Stated goal: Will you repeat only the lines from the one with "Generate a Blender" through the one with "SC.camera = camo", both included, leaving every picture out?

Dataset records:
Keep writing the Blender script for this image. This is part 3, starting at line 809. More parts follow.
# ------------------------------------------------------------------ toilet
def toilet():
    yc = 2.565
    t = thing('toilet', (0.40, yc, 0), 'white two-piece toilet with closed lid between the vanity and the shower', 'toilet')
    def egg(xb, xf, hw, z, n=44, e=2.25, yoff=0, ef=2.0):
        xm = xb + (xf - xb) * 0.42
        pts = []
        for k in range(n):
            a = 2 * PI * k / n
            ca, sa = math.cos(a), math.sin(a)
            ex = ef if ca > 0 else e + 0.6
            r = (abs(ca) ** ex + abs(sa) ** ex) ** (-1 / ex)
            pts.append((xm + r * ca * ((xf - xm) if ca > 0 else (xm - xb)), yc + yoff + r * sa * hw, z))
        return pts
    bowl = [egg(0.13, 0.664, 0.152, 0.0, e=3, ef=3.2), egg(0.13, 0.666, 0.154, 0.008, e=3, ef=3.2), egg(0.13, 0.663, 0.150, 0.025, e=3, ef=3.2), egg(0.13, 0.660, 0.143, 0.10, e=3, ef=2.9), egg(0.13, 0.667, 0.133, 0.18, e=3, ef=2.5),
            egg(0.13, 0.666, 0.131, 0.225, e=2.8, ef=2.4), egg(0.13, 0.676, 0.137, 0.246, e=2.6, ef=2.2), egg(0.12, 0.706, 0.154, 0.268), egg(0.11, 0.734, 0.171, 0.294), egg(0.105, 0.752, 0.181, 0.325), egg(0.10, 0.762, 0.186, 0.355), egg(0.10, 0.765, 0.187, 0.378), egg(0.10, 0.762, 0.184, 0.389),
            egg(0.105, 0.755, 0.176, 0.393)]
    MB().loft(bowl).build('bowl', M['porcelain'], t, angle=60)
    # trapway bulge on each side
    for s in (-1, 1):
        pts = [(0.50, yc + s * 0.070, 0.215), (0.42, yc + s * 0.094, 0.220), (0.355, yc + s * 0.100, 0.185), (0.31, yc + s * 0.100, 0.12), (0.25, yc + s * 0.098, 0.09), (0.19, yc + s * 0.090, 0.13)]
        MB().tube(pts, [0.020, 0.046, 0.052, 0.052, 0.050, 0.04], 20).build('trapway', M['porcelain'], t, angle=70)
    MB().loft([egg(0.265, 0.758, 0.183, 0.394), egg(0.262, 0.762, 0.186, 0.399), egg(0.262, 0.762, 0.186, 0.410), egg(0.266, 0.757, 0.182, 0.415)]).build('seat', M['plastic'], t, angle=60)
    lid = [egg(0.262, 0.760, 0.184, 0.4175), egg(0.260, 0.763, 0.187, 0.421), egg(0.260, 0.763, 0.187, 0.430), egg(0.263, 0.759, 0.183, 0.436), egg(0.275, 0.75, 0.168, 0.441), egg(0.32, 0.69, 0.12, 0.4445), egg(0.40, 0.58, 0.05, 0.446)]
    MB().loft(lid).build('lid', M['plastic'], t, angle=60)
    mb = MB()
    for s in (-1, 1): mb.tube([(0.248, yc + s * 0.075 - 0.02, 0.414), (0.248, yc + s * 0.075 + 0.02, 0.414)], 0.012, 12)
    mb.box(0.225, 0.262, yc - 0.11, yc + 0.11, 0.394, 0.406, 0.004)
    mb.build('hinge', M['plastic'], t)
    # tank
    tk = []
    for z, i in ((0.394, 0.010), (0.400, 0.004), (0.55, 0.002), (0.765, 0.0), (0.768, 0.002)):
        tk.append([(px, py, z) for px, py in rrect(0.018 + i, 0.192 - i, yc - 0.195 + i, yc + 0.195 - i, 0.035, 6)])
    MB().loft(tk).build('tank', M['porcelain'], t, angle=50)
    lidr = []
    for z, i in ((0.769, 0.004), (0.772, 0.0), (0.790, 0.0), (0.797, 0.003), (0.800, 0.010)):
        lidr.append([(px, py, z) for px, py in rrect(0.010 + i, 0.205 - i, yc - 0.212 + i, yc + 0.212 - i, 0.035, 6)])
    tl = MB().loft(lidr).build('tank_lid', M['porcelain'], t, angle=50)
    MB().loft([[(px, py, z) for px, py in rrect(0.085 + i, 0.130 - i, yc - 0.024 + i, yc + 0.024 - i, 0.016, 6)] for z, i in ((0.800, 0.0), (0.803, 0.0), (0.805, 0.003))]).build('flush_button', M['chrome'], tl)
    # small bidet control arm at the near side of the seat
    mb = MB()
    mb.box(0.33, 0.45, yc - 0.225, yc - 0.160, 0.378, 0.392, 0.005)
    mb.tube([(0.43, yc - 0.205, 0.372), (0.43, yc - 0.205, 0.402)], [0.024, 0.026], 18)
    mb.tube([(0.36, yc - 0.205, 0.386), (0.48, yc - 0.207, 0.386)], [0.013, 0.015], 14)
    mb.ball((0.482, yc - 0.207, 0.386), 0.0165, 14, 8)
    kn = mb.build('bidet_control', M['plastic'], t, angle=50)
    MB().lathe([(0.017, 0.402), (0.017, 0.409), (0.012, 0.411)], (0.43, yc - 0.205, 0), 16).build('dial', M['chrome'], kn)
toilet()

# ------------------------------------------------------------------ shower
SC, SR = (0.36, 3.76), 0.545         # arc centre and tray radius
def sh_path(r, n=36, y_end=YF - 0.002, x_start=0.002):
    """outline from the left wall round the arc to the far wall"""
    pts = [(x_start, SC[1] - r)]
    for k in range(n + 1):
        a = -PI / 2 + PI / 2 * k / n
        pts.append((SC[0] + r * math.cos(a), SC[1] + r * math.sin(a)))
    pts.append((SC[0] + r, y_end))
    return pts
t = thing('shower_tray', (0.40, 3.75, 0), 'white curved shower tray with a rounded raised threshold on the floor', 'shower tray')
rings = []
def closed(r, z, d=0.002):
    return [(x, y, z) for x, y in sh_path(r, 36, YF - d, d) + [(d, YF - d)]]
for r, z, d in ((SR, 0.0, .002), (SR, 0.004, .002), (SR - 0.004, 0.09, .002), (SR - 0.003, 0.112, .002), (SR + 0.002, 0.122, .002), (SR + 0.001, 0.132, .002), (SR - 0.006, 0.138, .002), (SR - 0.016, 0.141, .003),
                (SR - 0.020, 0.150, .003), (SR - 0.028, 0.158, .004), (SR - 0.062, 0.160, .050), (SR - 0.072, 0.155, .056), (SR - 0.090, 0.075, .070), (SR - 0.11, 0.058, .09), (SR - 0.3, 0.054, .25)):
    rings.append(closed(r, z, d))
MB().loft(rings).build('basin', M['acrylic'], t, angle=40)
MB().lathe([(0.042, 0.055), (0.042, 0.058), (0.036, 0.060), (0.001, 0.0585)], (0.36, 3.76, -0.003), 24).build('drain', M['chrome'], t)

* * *

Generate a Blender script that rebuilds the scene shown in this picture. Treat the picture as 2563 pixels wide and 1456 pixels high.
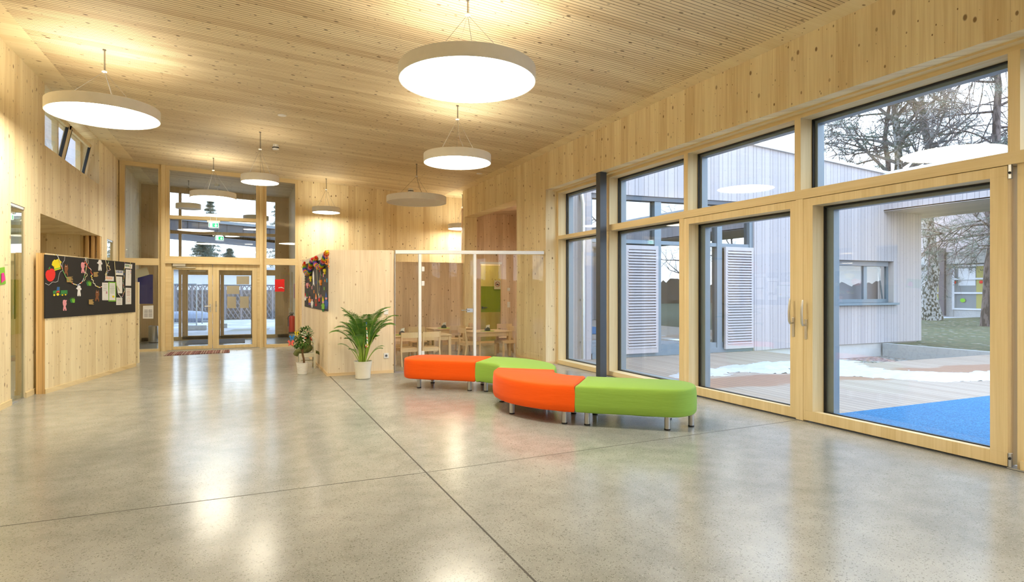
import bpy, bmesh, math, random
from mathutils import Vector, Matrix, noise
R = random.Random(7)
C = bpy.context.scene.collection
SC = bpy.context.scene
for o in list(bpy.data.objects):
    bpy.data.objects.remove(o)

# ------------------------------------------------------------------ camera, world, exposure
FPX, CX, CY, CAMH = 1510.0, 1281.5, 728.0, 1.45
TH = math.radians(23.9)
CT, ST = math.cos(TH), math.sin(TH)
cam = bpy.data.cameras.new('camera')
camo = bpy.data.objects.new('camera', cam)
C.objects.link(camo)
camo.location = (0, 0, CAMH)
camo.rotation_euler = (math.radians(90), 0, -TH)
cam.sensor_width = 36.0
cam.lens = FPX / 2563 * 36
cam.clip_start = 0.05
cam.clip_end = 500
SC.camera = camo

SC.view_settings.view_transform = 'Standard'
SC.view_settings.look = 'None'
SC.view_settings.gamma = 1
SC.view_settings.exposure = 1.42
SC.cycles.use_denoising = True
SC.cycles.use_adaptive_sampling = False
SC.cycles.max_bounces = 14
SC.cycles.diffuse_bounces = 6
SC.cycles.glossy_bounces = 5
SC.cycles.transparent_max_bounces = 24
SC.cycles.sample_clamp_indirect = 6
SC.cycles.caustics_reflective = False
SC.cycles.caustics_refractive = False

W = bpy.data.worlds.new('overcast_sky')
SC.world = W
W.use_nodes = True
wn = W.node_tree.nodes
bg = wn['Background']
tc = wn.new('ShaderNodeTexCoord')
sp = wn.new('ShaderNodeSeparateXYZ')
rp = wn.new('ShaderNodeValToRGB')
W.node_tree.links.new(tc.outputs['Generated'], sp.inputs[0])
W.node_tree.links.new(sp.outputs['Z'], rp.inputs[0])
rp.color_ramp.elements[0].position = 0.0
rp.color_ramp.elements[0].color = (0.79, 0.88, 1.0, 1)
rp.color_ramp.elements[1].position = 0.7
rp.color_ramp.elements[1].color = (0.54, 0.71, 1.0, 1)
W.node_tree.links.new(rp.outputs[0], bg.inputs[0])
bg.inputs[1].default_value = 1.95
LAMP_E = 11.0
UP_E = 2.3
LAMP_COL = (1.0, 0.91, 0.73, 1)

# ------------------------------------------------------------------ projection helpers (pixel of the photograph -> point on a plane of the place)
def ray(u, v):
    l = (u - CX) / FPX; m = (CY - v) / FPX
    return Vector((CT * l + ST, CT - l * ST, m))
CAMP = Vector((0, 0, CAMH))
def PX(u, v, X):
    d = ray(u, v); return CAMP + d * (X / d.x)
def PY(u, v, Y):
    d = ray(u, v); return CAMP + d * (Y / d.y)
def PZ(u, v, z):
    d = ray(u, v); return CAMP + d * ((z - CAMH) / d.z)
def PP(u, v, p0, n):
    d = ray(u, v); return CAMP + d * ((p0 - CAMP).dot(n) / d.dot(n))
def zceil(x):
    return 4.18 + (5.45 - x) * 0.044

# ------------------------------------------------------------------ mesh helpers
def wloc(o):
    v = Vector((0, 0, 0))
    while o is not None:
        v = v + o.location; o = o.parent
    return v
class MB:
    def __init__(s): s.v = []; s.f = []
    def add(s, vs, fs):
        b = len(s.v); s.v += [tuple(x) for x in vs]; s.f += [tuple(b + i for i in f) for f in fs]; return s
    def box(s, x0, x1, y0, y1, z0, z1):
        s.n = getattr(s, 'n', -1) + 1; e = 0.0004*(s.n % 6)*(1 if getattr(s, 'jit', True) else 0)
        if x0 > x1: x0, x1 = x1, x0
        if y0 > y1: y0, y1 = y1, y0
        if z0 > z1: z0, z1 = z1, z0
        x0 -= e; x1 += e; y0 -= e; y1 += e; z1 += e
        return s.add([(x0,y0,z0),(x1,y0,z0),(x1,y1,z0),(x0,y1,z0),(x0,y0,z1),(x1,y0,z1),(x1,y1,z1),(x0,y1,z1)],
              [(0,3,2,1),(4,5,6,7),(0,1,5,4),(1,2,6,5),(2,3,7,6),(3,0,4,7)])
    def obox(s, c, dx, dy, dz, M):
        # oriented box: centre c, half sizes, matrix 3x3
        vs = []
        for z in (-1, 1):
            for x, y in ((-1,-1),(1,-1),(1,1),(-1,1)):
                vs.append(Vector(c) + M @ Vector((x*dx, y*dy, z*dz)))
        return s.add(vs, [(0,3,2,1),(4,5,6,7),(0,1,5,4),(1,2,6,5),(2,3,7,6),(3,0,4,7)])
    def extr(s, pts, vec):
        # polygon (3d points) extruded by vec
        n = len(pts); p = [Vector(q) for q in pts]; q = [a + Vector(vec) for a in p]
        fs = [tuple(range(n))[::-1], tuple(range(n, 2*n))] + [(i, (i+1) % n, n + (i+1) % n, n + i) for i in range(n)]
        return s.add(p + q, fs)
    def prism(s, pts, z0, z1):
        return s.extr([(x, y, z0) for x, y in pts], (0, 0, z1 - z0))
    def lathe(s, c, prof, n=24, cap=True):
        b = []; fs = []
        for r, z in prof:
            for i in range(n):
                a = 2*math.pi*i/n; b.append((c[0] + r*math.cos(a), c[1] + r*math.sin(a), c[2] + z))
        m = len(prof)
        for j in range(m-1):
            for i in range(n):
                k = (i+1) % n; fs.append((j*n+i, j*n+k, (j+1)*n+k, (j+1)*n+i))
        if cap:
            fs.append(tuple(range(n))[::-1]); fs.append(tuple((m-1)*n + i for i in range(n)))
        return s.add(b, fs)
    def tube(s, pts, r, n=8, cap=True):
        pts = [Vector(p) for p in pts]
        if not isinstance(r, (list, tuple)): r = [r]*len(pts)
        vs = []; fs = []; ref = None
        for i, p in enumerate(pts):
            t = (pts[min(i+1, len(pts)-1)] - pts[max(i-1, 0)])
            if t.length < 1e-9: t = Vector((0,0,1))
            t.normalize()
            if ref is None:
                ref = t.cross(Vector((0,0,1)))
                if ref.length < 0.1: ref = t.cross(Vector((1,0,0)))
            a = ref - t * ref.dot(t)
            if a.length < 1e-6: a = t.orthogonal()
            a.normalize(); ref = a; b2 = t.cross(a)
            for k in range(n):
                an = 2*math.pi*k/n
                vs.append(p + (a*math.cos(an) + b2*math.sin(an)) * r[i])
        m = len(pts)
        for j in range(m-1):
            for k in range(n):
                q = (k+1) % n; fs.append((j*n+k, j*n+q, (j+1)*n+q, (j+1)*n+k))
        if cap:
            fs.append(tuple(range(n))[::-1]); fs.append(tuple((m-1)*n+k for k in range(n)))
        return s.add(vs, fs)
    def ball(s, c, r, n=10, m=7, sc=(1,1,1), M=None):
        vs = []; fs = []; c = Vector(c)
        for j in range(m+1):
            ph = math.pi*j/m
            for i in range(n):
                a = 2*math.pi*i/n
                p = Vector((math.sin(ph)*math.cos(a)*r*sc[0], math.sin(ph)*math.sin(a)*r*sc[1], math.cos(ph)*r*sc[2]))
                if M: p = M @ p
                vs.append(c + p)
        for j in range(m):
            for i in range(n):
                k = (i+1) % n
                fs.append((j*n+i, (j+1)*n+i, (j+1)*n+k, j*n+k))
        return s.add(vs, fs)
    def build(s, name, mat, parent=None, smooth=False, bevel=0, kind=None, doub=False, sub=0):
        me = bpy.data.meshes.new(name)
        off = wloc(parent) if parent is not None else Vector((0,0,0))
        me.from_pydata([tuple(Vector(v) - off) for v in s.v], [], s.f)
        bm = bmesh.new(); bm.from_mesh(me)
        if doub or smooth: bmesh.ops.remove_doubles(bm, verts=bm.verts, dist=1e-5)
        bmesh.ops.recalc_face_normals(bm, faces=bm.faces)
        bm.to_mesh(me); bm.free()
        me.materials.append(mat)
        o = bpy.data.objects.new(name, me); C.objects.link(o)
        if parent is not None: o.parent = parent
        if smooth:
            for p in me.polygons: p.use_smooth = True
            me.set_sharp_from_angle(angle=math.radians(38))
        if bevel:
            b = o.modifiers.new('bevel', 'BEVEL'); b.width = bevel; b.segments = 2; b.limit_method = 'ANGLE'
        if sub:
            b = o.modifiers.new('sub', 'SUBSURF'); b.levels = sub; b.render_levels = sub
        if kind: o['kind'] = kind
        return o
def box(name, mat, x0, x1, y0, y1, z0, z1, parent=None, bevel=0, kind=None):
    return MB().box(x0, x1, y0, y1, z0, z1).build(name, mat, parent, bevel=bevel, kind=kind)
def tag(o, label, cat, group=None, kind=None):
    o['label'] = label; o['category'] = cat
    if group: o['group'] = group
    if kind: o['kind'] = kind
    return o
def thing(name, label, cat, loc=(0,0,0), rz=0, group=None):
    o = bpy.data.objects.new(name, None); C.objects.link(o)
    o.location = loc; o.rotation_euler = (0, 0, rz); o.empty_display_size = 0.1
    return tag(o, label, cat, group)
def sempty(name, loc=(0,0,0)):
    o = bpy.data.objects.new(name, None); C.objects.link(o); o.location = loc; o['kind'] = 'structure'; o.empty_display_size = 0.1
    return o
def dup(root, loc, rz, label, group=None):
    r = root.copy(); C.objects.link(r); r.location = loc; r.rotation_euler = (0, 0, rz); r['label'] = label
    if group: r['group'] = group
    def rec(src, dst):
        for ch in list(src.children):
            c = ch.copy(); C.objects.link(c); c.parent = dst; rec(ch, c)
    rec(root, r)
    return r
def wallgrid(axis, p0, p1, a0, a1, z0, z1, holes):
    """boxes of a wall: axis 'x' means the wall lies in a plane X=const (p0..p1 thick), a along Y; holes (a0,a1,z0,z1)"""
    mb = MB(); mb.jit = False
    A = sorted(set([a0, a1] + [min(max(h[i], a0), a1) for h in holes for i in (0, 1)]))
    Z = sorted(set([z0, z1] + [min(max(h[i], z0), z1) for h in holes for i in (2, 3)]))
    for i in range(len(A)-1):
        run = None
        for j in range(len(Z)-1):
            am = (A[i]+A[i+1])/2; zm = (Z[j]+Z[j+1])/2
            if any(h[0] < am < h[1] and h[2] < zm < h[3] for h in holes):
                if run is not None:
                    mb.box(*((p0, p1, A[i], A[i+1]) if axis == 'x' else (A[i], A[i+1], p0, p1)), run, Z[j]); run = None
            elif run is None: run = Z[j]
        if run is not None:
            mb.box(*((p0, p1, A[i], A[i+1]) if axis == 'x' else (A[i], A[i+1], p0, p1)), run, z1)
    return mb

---

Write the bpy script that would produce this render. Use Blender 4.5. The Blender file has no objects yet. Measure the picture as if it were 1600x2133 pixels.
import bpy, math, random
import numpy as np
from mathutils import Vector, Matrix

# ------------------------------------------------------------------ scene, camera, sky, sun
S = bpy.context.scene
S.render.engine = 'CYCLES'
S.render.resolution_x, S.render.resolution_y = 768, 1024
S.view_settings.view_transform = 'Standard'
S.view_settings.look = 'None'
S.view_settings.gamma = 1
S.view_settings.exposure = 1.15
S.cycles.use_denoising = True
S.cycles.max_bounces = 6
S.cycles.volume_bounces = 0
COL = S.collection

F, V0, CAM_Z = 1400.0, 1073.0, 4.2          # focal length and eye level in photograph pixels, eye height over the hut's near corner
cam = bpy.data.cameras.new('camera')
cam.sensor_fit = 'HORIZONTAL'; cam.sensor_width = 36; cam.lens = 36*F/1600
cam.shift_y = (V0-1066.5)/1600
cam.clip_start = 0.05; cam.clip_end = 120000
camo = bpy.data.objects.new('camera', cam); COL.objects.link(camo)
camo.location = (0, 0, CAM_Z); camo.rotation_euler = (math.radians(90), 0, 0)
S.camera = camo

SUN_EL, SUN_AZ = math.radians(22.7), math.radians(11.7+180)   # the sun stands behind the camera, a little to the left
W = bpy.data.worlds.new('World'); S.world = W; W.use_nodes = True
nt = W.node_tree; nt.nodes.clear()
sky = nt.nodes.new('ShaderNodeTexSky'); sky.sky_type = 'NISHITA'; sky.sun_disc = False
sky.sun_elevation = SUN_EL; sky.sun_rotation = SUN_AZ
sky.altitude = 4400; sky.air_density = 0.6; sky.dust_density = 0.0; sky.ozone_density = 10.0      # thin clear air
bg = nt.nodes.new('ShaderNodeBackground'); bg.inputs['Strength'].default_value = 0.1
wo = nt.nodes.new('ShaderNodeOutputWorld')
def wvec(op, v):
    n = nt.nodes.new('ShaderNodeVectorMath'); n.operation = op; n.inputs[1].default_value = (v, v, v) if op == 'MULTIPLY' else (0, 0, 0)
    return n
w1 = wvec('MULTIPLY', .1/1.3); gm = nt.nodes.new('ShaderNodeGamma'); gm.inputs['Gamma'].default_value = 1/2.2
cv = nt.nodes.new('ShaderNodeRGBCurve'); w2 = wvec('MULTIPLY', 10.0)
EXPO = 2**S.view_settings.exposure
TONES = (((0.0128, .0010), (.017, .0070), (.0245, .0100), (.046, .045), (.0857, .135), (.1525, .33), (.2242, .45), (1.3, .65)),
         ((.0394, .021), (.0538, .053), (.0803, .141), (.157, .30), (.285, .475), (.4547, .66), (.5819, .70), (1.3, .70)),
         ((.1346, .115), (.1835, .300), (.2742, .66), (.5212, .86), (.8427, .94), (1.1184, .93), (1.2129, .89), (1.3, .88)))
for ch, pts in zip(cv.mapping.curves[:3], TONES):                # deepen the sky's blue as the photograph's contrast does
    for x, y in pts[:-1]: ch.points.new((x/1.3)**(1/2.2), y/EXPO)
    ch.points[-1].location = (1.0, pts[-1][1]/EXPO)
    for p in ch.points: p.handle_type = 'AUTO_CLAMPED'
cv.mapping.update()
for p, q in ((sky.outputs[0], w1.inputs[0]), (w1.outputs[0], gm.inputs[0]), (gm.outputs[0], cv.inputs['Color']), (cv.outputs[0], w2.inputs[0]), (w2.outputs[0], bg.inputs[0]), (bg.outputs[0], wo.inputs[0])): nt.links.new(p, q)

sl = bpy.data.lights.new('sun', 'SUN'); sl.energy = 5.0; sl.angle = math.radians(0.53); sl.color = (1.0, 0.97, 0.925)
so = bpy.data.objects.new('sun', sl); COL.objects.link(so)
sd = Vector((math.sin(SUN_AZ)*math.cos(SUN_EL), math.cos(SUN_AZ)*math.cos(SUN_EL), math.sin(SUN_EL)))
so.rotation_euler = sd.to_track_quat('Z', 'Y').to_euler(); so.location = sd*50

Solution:
Generate a Blender script that rebuilds the scene shown in this picture. Treat the picture as 2563 pixels wide and 1456 pixels high.
import bpy, bmesh, math, random
from mathutils import Vector, Matrix, noise
R = random.Random(7)
C = bpy.context.scene.collection
SC = bpy.context.scene
for o in list(bpy.data.objects):
    bpy.data.objects.remove(o)

# ------------------------------------------------------------------ camera, world, exposure
FPX, CX, CY, CAMH = 1510.0, 1281.5, 728.0, 1.45
TH = math.radians(23.9)
CT, ST = math.cos(TH), math.sin(TH)
cam = bpy.data.cameras.new('camera')
camo = bpy.data.objects.new('camera', cam)
C.objects.link(camo)
camo.location = (0, 0, CAMH)
camo.rotation_euler = (math.radians(90), 0, -TH)
cam.sensor_width = 36.0
cam.lens = FPX / 2563 * 36
cam.clip_start = 0.05
cam.clip_end = 500
SC.camera = camo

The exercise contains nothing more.